-- Written task --
Transcribe word for word only the span whose first line is the one with "Model this scene" and whose last line is the one with "random.seed(4)"; both of those lines belong to it.

-- Extracted information --

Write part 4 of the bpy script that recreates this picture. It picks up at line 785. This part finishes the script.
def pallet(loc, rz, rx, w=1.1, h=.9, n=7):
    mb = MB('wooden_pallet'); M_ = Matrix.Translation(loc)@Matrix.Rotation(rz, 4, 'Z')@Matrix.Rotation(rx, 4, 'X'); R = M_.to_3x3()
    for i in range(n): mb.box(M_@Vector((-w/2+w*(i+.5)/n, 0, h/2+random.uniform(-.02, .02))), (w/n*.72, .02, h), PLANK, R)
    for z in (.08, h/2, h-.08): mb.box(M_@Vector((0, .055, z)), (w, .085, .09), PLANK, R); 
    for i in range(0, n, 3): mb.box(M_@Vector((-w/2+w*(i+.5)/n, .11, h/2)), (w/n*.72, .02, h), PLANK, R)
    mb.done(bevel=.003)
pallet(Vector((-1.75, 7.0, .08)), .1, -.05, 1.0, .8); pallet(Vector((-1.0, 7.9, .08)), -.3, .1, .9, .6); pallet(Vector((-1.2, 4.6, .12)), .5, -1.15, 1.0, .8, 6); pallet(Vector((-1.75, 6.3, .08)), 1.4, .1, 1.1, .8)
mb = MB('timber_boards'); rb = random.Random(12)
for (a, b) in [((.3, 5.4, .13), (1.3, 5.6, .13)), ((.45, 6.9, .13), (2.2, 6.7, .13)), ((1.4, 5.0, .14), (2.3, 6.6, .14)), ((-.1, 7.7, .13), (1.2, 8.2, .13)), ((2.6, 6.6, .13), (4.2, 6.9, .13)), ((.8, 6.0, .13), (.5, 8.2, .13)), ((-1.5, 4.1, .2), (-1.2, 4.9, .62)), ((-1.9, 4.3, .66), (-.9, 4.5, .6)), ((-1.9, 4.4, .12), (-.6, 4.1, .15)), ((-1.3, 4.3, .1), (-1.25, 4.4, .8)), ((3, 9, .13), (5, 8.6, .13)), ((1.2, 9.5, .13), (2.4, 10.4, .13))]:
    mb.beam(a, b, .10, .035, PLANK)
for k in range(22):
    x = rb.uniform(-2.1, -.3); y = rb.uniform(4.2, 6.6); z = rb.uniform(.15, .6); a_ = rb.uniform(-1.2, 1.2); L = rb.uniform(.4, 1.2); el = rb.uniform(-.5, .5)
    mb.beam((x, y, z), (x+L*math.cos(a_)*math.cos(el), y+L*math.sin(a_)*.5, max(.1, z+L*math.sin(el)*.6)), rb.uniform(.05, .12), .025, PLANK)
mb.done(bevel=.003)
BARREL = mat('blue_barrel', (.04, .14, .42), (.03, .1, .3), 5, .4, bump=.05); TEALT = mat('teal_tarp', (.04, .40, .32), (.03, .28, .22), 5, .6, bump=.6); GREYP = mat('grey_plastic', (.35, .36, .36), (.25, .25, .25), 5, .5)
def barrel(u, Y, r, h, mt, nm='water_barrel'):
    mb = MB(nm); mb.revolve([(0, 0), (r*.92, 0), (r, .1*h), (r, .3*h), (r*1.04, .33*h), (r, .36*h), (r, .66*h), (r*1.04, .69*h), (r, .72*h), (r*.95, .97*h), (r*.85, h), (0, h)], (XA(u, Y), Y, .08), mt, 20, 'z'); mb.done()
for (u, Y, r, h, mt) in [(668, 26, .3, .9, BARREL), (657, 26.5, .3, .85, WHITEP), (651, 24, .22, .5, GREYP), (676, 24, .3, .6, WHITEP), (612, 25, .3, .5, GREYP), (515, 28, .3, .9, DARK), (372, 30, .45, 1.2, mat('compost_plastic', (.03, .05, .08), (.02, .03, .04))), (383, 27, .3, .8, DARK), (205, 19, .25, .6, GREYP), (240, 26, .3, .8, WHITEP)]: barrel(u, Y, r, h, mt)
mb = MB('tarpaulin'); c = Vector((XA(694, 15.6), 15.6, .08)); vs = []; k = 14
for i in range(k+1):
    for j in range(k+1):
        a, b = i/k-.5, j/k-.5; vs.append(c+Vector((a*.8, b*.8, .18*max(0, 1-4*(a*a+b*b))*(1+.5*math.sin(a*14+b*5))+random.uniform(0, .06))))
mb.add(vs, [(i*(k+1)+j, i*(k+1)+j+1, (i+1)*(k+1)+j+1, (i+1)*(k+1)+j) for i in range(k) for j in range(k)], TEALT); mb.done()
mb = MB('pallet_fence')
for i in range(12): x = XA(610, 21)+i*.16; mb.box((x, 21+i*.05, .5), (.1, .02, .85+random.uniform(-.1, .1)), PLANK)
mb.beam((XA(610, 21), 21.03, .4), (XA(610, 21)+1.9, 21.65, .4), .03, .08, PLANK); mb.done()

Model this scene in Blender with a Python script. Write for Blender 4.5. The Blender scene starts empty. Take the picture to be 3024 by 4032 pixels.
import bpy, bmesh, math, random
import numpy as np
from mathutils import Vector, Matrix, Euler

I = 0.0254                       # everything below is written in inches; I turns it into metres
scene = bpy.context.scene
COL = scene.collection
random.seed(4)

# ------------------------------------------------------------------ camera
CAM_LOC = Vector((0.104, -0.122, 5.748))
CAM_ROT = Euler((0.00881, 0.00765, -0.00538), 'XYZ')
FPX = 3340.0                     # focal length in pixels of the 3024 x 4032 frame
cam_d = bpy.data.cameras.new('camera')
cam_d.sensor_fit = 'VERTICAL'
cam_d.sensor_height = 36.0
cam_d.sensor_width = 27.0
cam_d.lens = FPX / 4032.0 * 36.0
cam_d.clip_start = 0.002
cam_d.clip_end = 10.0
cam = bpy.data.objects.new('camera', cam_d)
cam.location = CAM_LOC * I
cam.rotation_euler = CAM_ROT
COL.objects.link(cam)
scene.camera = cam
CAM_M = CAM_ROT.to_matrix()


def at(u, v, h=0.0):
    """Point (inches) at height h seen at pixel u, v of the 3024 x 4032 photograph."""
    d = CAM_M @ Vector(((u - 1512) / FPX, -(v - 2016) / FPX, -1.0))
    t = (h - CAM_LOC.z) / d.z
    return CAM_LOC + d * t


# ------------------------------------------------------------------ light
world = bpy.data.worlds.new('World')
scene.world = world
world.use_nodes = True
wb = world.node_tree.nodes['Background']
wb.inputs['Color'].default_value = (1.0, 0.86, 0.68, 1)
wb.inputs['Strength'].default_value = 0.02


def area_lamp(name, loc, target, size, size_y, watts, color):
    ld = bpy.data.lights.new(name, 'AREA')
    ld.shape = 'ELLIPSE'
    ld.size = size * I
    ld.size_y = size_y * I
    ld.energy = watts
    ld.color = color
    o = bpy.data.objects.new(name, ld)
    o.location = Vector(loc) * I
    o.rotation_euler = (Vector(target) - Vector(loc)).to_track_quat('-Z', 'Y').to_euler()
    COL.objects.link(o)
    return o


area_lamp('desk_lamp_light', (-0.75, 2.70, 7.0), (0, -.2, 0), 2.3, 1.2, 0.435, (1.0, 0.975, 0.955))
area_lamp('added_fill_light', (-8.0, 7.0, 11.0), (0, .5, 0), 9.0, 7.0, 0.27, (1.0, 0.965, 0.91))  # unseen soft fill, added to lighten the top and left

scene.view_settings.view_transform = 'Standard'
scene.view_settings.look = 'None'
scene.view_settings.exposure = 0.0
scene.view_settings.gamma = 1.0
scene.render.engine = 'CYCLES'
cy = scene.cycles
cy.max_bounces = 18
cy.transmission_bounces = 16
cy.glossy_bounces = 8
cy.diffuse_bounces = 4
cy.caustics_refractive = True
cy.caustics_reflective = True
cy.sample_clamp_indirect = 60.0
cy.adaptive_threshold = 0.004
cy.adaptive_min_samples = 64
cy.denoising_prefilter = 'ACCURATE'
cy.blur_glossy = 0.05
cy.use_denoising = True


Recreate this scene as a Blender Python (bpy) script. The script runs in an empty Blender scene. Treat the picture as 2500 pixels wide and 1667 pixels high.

-- Response to the exercise --
Model this scene in Blender with a Python script. Write for Blender 4.5. The Blender scene starts empty. Take the picture to be 3024 by 4032 pixels.
import bpy, bmesh, math, random
import numpy as np
from mathutils import Vector, Matrix, Euler

I = 0.0254                       # everything below is written in inches; I turns it into metres
scene = bpy.context.scene
COL = scene.collection
random.seed(4)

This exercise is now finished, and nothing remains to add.